The Love Killers Ain't Shortstopping Either
Some of you might be wondering why the hell am I reviewing Lovehead by the late great Jackie Collins (Muvah Collins to you squares that don’t know her pioneering contributions to literature), since she’s like uber famous and surely even her ghost doesn’t need my fucking two cents on her shit. Here’s the thing, when she wrote Lovehead, she wasn’t big time. In fact it is one of her earlier books and was released on a small imprint W.H. Allen (who has since been swallowed up in the shit burger of Penguin Random Schuster). It’s also Muvah Collins’ first soiree into mob crime fiction, which as we all know she went hammy commercial with in the Santangelo series.
This is a Jackie Collins book I missed coming up in my teens, that I only discovered at age 40. At some point in its life it was renamed/rebranded as The Love Killers, but I was able to cop an OG copy and well, it was damn good, and honestly, even better than that. Now for all you readers out there that know Muvah Collins as the queen of sex and raunch, this book ain’t it. In fact I will fucking tell you right now this is as close to indie crime fiction fest in the belly of the grime and urban noir side of things that she ever nosedived into, and a hell of a lot more realistic than the cheezy soap opera style commercial crime Italian mob fiction of the Santangelo series. This is more of a novella than a novel, just a bit bigger than The Bitch or The Stud, but nowhere as epically meaty as Chances.
Now let’s just jump the fuck on in and see what Muvah Collins’ book is all about.
The book cover – it’s had many, but the original one from 1974 and the 2nd edition from 1975 are sexy. It’s literally a woman’s titties covered in a black bra with plenty of cleavage; around her neck is a gold chain with a tag on the right and a bullet threaded as her medallion resting right as the center of her bra. Subsequent covers do it no justice, most are just ugly pink or pastel purple looking covers with just text, others may feature some cheerleader looking girl posing like it’s a cover for Cosmo. I would even get into the 2000s era covers that were just butt fucking ugly cringe that look like a great big shit after eating a crave case at White Castle.

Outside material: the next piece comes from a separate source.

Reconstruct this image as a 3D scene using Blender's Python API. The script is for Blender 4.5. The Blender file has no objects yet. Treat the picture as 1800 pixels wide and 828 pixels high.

Lovehead is a painfully simple yet typical 1970s revenge story that centers around the separate but equal Brown sisters looking for vengeance against the shity, arrogant, asshole mob crime Bassalino brothers for assassinating their political activist sister Margaret at an abortion rally. It’s got all the 70sesque Holloway House tropes of the enlightened street bitch turned Jesus leading people to the promised land savior chick trying to save the street of hoes selling pussy with pimps taking their pie (literally and figuratively) who needs to die, a few head nods to something the junkies in Dopefiend would be doing with drugs and deaths, plus politics in how all these elements have consequences being the tie that binds all these people together. Now the surviving sisters ain’t on good terms with each other, but put aside their petty differences to each go a target one of the Bassalino brothers and kill them. A pact of sorts is made that they will do whatever the fuck it takes to kill their asses and the bitches ain’t playing. All of that is straightforward Colombo style – we know who the killers are, and we know the survivors want payback. The twist ending though, that is what will mind fuck you. It’s not a “gotcha” moment but you’ll raise an eye and chuckle with how Muvah Collins pulls you in and forces you to say “I see what you did there”. Can’t say any more than that because it will spoil the damn ending and you’ll miss the “I see what you did there” moment that literally makes the book.
Oh, almost forgot, let me explain to the folks that might want to read the OG edition – should you read the UK version, the quotations for speaking will be different. they won’t be “like this” but ‘like that’. It’s a bitch, a pain in the ass, and confusing for the Americans but it doesn’t take away from the story once you get used to the slight technical change in format.
Don’t dismiss Muvah Collins because of her reputation as the queen of trash in books like The World Is Full Of Married Men, Sinners, The Bitch and The Stud and think that this is what this is about. There is only one graphic sex scene and it isn’t dragged out like some of her more raunchier tidbits in The Bitch. I know, I couldn’t believe it my damn self. Lovehead is incredibly violent, which is refreshing to see Muvah Collins writing out her comfort zone and getting into uncharted waters. Also, this is technically Jackie Collins’ first soiree into writing about Italian gangsters, something that she refined for what wound up becoming the Santangelo saga.
This is FAR FAR FAR FUCKING BETTER. Now go discover a new Jackie Collins and read the fucking book.